La scène, c’est ma vie. C’est un mélange d’énergie, d’amour, de sentiments partagés. Il y a avec mon public un rapport immédiat. Dès que je suis sur scène je lui envoie des rayons bleus  et je les vois aussitôt revenir vers moi.
Le trac ? Je l’ai juste le temps de monter quelques marches et de me retrouver sur scène. Je suis dans un état second mais dès que j’entends l’orchestre et que le rideau s’ouvre, tout ça disparaît car j’ai un flot d’amour qui me fait face et je n’ai plus peur de rien.
Vous êtes positives, vous avez une âme de battante !

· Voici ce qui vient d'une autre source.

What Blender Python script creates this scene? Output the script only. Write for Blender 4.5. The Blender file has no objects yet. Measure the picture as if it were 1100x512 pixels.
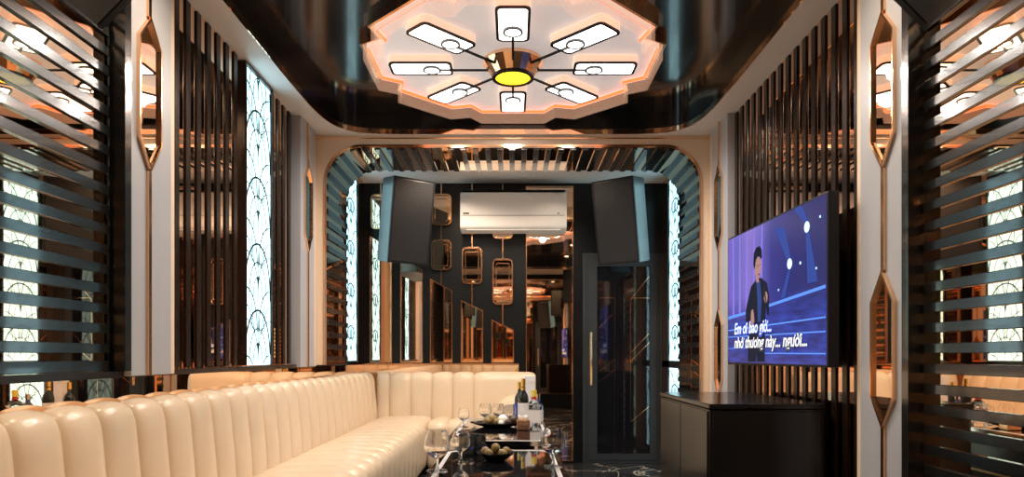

Je me suis toujours dit que, quoiqu’il arrive, la vie vaut la peine d’être vécue. Il y a des choses tellement belles à vivre qu’il ne faut jamais être négatif, ne jamais se laisser aller. Je pense que le plus beau mot qui existe c’est l’espoir. Il faut prendre pour exemple le peuple juif qui, depuis 3.000 ans, on ne sait pas pourquoi, a subi et continue de subir d’énormes souffrances. Et pourtant il n’a jamais perdu espoir. A tel point que leur hymne national s’intitule «Tiqvah», ce qui signifie «espoir». Et c’est cet espoir qui lui permet de vivre.
C’est pour cela que je le considère comme le plus beau mot de l’âme humaine.
En entendant ces paroles, je ne peux m’empêcher de vous demander quels sont vos projets, car vous en avez sûrement !
J’en ai deux : le projet N°1, le plus grand, le plus positif mais aussi peut-être le plus difficile c’est que j’ai décidé de remarcher normalement et de ne pas repousser la date. Ce sera à la fin de l’année. Je vais remarcher, c’est mon ordre de mission !
Mon projet N°2 est de trouver de belles chansons dont je tomberai amoureuse, de pouvoir les enregistrer pour offrir un nouveau disque à ce public que j’aime et qui m’est resté fidèle. Je le lui offrirai avec tout mon amour».
Hélas, elle n’en aura pas eu le temps et, tout comme Annie Cordy, elle nous a rendus heureux jusqu’à ce départ. Et j’en suis très triste.